Luke 24:4. “Much perplexed.”—Parallel between the announcement of the Nativity and that of the Resurrection.

1. On both occasions heavenly visitants speak words of encouragement and hope to anxious, expectant souls.
2. On both occasions attendant circumstances are related at length, but a veil of mystery hangs over the beginning of the Incarnation and of the Resurrection of the Lord.

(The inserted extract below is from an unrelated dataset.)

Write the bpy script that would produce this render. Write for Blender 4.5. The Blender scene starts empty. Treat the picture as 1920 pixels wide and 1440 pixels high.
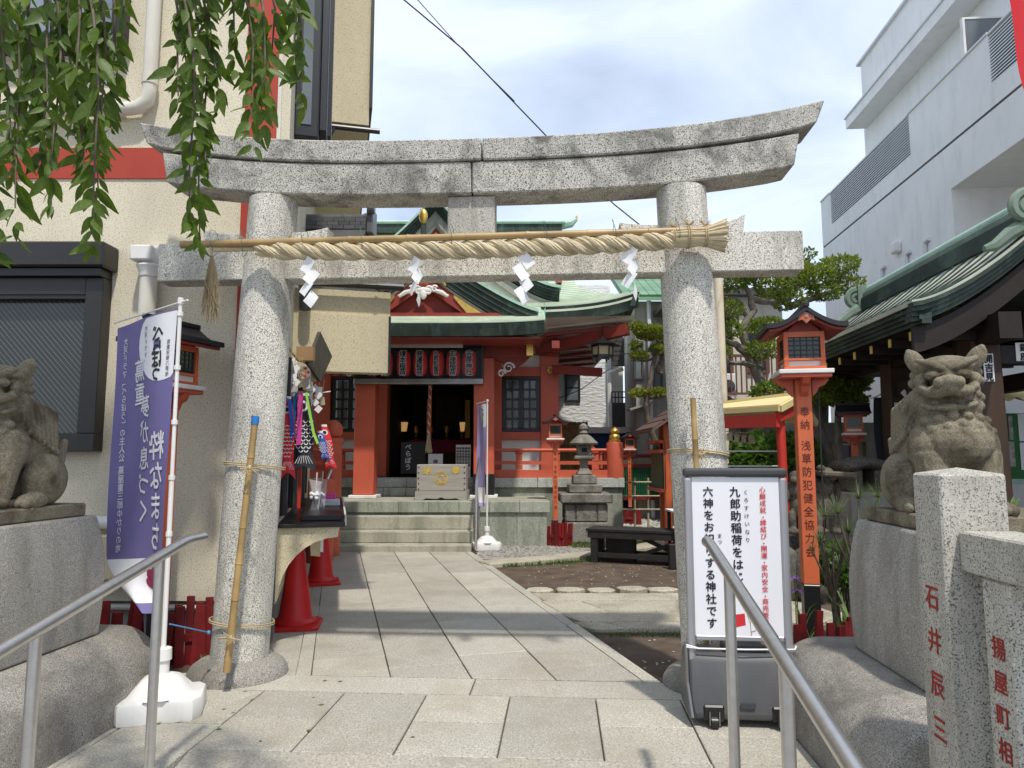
import bpy, bmesh, math, random
from math import sin, cos, pi, radians, atan2, sqrt
from mathutils import Vector, Matrix, noise as mnoise

random.seed(7)
scene = bpy.context.scene
COL = scene.collection

# ------------------------------------------------------------------ camera
EYE = Vector((0.0, 0.0, 1.32))
PITCH = radians(6.0)
FPX = 1332.0                      # focal length in pixels of a 1920 wide picture (24 mm equivalent)
cam_data = bpy.data.cameras.new('camera')
cam_data.sensor_width = 36.0
cam_data.lens = 36.0 * FPX / 1920.0
cam_data.clip_start = 0.05
cam_data.clip_end = 2000.0
cam = bpy.data.objects.new('camera', cam_data)
COL.objects.link(cam)
cam.location = EYE
cam.rotation_euler = (radians(90.0) + PITCH, 0.0, 0.0)
scene.camera = cam

# ------------------------------------------------------------------ sky and sun
SUN_EL = radians(61.0)
SUN_DIR = Vector((-0.33, 1.0, 0.0)).normalized()         # horizontal travel of the light
world = bpy.data.worlds.new('World')
scene.world = world
world.use_nodes = True
wn = world.node_tree.nodes
wl = world.node_tree.links
wn.clear()
w_out = wn.new('ShaderNodeOutputWorld')
w_bg = wn.new('ShaderNodeBackground')
w_sky = wn.new('ShaderNodeTexSky')
w_sky.sky_type = 'NISHITA'
w_sky.sun_disc = False
w_sky.sun_elevation = SUN_EL
w_sky.sun_rotation = atan2(-SUN_DIR.x, -SUN_DIR.y)
w_sky.air_density = 1.0
w_sky.dust_density = 1.2
w_tc = wn.new('ShaderNodeTexCoord')
w_map = wn.new('ShaderNodeMapping')
w_map.inputs['Scale'].default_value = (1.0, 1.0, 2.6)
w_map.inputs['Rotation'].default_value = (0.12, 0.35, 0.6)
w_n = wn.new('ShaderNodeTexNoise')
w_n.inputs['Scale'].default_value = 2.1
w_n.inputs['Detail'].default_value = 6.0
w_n.inputs['Roughness'].default_value = 0.52
w_n.inputs['Distortion'].default_value = 0.35
w_ramp = wn.new('ShaderNodeValToRGB')
w_ramp.color_ramp.elements[0].position = 0.36
w_ramp.color_ramp.elements[0].color = (0.36, 0.36, 0.36, 1)
w_ramp.color_ramp.elements[1].position = 0.64
w_ramp.color_ramp.elements[1].color = (0.86, 0.86, 0.86, 1)
w_mix = wn.new('ShaderNodeMixRGB')
w_mix.inputs['Color2'].default_value = (6.7, 7.5, 8.9, 1)
wl.new(w_tc.outputs['Generated'], w_map.inputs['Vector'])
wl.new(w_map.outputs['Vector'], w_n.inputs['Vector'])
wl.new(w_n.outputs['Fac'], w_ramp.inputs['Fac'])
wl.new(w_ramp.outputs['Color'], w_mix.inputs['Fac'])
wl.new(w_sky.outputs['Color'], w_mix.inputs['Color1'])
wl.new(w_mix.outputs['Color'], w_bg.inputs['Color'])
w_bg.inputs['Strength'].default_value = 0.118
wl.new(w_bg.outputs['Background'], w_out.inputs['Surface'])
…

Two men.”—The supposed discrepancies in the number of the angels seen near the sepulchre of Jesus are effectively dealt with in the well-known words of Lessing: “The evangelists do not count the angels. The whole grave, the whole region round about the grave, was invisibly swarming with angels. There were not only two angels, like a pair of grenadiers who are left behind in front of the quarters of the departed general; there were millions of them. They appeared, not always one and the same, not always the same two; sometimes this one appears, sometimes that; sometimes at this place, sometimes at that; sometimes alone, sometimes in company; sometimes they said this, sometimes they said that.”

Luke 24:5. The Living not Among the Dead

1. A gentle remonstrance.
2. The announcement of a fact.

Luke 24:5. “The living.”—The Living One and the Cause of life, for He said, “I am the Resurrection and the Life” (John 11:25).

The Living Sought Among the Dead.—Who comes under these words of rebuke, and does this now?

I. It is done, in the worst sense, by those whom Scripture calls “the children of this world.”
II. The same question has its application to formalism in religion
.

III. We approach more nearly to its first meaning when we speak of its bearing upon the case of doubters.

IV. Upon those Christians who never advance beyond the cross and the grave into the clear light and full glory of a risen Saviour.—Vaughan.

Luke 24:6. “Is risen.”—The Resurrection is

(1) a restoration of the broken bond between soul and body;

(2) a continuation of the previous life (cf. Luke 24:39); and

(3) a glorification of the former existence.

Luke 24:7. “Sinful men.”—According to Jewish phraseology the Gentiles are denoted by this epithet. The sins of the Jews themselves are recalled by the word “delivered.”

Luke 24:8. “They remembered His words.”—By which we are taught that, though they had made little proficiency in the doctrine of Christ, still, it was not lost, but was choked up, until in due time it yielded fruit.—Calvin.

Luke 24:9. “Told all these things.”—Compare their journey to the sepulchre with their return from it. Then their hearts so heavy with sorrow; now “anointed with the oil of gladness above their fellows.”

Luke 24:10. “And other women.”—Among them was Salome, the mother of James and John (Mark 16:1), and perhaps also Susanna, mentioned by St. Luke in connection with Joanna in Luke 8:3.

Luke 24:11. “They believed them not.”—The verb is in the imperfect and implies persistent incredulity. “They disbelieved them.”—Farrar.

Luke 24:12. “Wondering.”—The sight which produced merely wonder, in the case of St. Peter, produced belief in the case of St. John (John 20:8).